Not surprisingly, Microsoft's strategy is to tie its product, which is server-based, as tightly as it can to its Office 2003 desktop suite of applications, as well as to its SharePoint Portal Server. By doing so, company officials believe they give VARs a better chance to build solutions on top of the application suite.

"Our mission is to have BI touch all decisions in a company, and the way this product can deliver on this is by weaving BI into the Microsoft tools people use every day, like Office," says Chris Caren, general manager of Microsoft's Office business Applications Group.

Some VARs see scorecards or dashboards as an opportunity to climb into the business-intelligence arena, an area that otherwise would be too expensive and time-consuming because of training and software costs for their technical staffs.

"When people talk BI, typically it is about some corporatewide implementation that reaches maybe 5 percent of the people, and there is a lot of integration on the back end," says Henry Bestritsky, co-CEO of New York-based Binary Tree.

Increasingly, however, companies have approached Binary Tree asking for lower-cost dashboard products that can help them integrate and present information from a number of departmental applications that everyone can view, Bestritsky says.

As both a consultant and ISV, Bestritsky says he sees these dashboard programs as a way to make money not only on scorecarding programs themselves, but on other business programs and services associated with it.

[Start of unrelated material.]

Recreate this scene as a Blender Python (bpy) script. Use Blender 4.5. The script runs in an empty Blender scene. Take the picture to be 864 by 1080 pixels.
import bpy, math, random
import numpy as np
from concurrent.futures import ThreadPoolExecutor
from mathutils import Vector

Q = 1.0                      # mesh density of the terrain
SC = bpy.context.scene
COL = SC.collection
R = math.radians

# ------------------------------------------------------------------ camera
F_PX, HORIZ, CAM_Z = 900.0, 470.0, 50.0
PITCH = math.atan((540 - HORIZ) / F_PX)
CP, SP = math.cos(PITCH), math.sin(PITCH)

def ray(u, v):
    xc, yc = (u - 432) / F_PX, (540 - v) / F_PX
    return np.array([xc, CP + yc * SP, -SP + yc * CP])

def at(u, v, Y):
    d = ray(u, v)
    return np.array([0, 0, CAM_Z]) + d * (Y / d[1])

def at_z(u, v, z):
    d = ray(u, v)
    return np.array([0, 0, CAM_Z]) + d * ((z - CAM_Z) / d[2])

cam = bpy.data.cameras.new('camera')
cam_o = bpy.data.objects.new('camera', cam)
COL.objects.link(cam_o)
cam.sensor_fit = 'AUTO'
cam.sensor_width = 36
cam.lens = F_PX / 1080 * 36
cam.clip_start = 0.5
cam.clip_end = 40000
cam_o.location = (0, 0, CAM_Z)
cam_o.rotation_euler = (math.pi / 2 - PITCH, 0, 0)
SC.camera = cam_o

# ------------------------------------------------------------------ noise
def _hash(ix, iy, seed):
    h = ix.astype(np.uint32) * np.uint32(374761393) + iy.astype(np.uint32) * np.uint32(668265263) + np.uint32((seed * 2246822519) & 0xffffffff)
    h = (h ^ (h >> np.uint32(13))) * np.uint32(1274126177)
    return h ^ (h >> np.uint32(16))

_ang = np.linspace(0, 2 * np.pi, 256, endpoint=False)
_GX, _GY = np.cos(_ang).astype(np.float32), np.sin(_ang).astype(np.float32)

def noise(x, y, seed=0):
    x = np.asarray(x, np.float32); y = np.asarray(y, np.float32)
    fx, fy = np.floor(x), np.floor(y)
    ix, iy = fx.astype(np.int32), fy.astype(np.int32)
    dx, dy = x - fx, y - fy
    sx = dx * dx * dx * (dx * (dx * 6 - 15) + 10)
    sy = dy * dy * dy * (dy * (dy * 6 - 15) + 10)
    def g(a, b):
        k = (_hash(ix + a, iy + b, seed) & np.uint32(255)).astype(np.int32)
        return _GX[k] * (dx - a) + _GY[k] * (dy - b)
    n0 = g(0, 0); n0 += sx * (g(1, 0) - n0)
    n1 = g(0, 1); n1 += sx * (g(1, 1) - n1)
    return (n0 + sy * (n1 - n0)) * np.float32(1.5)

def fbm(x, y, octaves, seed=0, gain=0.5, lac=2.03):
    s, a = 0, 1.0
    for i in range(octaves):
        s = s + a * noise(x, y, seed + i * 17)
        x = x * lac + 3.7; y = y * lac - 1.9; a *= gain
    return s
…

"From a service perspective, it lets me get a foot in the door and into other areas of the company. As an ISV, it lets me build products that can integrate with [Workplace For Business Strategy Execution] and to leverage other IBM technologies," Bestritsky says.

IBM admits that its partners will play a critical role in helping the product gain broad-based acceptance. The company has both a managed beta program for selected partners as well as an open beta where anyone can download the beta.